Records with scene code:
-- -- --

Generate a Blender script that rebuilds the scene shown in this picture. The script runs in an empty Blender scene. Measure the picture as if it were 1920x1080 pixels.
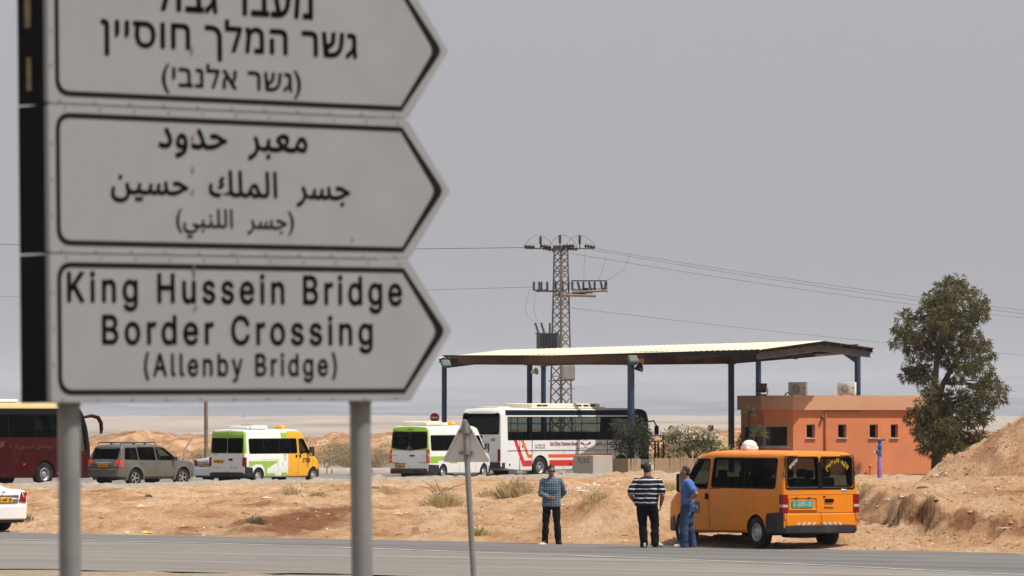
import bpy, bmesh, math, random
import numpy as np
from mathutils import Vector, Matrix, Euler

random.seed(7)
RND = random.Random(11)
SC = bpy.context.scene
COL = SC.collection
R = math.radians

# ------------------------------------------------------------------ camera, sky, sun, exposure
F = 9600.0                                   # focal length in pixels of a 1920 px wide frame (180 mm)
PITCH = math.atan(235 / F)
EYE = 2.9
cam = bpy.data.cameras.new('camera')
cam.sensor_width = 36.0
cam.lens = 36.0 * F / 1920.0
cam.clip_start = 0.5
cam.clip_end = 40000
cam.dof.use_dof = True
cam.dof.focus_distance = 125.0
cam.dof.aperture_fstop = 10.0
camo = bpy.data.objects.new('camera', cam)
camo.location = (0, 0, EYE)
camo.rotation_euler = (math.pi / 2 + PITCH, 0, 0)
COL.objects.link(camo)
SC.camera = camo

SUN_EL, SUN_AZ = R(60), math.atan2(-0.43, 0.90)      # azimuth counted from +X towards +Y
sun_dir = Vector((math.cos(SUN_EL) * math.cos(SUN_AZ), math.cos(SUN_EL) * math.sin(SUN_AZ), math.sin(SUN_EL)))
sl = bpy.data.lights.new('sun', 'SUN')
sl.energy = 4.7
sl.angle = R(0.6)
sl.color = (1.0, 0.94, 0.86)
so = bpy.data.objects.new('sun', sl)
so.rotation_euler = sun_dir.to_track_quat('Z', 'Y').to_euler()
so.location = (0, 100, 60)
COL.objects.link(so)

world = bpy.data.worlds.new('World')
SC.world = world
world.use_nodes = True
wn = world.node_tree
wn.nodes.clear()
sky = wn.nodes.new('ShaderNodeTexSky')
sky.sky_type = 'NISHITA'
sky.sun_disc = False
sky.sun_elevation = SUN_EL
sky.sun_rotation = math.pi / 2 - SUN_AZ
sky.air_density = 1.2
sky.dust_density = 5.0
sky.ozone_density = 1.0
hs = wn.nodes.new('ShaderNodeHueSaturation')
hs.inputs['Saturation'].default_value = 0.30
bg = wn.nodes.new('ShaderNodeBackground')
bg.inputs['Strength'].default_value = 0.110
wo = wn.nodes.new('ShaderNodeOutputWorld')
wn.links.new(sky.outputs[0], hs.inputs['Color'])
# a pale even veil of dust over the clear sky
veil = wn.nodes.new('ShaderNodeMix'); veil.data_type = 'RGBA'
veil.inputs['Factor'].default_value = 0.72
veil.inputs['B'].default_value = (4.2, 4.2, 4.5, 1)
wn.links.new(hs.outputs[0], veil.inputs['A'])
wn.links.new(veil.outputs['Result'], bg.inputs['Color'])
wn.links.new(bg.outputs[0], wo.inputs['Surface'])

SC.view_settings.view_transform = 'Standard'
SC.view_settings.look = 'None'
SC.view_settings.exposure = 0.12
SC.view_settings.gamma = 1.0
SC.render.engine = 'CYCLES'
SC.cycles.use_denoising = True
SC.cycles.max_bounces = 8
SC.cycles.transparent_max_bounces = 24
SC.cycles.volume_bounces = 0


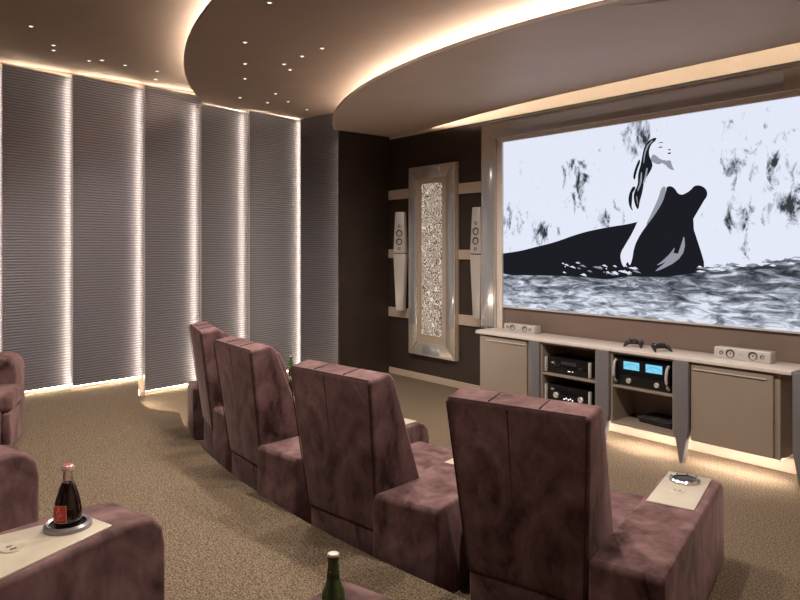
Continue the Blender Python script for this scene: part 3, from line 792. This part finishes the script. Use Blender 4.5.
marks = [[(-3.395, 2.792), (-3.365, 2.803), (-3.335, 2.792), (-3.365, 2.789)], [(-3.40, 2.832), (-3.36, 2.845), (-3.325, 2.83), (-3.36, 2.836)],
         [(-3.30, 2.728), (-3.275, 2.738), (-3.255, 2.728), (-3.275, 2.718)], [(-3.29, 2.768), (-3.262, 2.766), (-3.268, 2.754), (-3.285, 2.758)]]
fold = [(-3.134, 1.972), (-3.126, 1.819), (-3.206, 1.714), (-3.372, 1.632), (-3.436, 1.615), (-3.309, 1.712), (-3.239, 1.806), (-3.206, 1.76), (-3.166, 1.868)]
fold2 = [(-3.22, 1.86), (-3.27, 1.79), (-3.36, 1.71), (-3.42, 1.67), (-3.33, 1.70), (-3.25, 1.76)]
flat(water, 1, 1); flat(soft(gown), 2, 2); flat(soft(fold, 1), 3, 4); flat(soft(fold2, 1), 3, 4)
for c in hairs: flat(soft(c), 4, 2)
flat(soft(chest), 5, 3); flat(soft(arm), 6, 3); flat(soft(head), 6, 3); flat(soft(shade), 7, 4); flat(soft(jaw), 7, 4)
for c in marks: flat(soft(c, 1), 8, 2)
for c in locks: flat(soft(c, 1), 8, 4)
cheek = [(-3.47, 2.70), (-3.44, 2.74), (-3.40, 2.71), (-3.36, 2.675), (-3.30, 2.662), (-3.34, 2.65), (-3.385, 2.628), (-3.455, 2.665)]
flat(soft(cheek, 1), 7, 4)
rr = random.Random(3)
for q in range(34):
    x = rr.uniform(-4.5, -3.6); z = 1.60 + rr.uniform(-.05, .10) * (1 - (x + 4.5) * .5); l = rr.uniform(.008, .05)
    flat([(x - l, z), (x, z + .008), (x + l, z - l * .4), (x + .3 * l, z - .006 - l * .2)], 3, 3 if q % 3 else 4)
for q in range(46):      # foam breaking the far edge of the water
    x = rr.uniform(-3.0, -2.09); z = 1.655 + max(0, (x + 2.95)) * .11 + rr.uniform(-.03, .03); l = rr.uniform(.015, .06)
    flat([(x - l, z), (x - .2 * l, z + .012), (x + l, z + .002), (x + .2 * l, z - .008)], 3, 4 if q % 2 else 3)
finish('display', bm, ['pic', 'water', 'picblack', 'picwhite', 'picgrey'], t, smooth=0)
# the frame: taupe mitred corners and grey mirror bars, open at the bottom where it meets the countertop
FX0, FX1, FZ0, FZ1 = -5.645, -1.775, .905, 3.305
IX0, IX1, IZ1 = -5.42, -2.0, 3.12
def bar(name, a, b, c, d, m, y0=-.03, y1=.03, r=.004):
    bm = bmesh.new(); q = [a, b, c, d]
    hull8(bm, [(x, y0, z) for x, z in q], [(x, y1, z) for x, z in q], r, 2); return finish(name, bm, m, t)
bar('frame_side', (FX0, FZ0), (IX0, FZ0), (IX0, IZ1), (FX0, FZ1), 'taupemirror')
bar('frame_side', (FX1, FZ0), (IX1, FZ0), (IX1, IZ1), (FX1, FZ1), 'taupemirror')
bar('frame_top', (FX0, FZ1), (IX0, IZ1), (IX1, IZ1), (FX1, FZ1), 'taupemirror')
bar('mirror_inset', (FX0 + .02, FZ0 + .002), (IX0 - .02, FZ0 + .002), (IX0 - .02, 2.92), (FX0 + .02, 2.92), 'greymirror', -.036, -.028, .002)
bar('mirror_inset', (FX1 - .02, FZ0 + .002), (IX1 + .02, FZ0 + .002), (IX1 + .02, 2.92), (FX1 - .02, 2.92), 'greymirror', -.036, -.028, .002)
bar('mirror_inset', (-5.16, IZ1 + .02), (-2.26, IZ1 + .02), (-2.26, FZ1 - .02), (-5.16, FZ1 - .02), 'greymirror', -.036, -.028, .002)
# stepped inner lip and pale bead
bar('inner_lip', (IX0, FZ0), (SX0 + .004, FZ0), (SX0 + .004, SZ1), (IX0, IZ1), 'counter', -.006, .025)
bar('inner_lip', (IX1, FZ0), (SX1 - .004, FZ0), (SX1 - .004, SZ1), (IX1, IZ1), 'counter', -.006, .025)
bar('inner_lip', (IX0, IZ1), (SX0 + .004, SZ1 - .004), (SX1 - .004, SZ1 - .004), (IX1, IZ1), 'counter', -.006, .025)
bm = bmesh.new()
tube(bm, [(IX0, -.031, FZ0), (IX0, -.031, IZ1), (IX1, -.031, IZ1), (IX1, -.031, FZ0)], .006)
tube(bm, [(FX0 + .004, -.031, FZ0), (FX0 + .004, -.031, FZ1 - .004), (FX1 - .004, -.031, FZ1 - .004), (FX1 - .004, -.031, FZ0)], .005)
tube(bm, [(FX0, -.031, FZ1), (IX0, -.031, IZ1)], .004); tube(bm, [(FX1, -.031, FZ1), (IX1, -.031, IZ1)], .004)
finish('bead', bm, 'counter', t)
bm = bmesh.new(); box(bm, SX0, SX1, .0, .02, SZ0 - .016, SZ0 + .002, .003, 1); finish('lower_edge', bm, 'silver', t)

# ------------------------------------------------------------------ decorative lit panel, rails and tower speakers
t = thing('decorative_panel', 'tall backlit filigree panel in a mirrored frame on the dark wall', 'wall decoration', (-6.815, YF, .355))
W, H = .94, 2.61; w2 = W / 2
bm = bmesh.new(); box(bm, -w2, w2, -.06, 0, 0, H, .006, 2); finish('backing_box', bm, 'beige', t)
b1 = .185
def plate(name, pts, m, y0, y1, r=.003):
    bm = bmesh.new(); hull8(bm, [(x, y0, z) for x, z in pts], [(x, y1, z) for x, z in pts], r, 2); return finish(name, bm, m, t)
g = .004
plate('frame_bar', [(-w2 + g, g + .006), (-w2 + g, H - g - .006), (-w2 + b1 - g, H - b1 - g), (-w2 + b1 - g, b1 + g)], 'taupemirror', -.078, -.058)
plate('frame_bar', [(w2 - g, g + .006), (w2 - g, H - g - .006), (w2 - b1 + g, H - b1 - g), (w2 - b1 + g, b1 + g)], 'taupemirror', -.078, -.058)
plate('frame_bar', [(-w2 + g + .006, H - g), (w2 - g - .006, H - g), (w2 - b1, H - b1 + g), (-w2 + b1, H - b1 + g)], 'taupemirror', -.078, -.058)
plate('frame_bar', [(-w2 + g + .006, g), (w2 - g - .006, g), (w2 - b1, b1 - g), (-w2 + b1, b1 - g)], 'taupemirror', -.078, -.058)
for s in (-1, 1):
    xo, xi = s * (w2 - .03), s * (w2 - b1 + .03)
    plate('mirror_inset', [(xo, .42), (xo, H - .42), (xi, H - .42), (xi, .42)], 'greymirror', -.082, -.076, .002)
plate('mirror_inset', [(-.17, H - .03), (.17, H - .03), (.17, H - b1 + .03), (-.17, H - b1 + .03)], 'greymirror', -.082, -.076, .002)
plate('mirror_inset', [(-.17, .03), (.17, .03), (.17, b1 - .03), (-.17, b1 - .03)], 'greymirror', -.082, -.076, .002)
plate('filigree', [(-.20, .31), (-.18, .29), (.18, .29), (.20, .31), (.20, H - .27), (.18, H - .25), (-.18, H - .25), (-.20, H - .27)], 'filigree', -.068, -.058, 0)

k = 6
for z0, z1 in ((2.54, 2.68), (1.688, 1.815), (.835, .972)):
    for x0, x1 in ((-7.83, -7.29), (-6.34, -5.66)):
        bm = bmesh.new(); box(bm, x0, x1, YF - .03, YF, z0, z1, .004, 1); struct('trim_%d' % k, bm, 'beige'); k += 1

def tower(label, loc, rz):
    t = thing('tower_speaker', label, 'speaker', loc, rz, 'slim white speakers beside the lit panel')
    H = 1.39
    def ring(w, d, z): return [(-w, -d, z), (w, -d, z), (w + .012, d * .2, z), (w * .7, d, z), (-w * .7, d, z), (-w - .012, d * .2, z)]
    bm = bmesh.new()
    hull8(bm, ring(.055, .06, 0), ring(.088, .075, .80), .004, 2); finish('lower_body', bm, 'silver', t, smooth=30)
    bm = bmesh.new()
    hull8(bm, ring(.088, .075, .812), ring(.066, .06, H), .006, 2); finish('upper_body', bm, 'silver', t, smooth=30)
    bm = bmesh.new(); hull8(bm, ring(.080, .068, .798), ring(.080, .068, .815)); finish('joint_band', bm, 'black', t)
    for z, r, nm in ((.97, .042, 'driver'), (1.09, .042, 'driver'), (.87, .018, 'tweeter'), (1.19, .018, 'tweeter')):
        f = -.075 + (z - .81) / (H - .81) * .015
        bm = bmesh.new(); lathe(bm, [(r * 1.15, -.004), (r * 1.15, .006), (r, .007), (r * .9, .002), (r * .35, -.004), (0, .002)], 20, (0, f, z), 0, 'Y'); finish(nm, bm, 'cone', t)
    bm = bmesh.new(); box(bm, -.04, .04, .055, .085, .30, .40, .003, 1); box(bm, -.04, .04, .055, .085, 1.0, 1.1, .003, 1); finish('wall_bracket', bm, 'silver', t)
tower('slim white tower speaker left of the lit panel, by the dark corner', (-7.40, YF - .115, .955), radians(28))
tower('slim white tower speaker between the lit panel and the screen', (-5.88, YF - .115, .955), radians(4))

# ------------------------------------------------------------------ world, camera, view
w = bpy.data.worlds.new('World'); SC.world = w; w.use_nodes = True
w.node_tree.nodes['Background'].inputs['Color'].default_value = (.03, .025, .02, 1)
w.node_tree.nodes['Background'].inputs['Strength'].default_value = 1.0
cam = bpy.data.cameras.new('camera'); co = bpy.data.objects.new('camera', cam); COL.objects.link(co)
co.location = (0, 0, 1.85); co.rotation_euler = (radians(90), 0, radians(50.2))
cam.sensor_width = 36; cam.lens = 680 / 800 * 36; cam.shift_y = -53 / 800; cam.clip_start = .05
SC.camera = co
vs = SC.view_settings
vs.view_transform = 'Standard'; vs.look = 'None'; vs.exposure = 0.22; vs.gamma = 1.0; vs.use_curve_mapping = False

-- -- --

• What is required
Would you reproduce the lines above, from the very first through the line containing "R = math.radians", exactly and without the pictures?

• The completed task
Generate a Blender script that rebuilds the scene shown in this picture. The script runs in an empty Blender scene. Measure the picture as if it were 1920x1080 pixels.
import bpy, bmesh, math, random
import numpy as np
from mathutils import Vector, Matrix, Euler

random.seed(7)
RND = random.Random(11)
SC = bpy.context.scene
COL = SC.collection
R = math.radians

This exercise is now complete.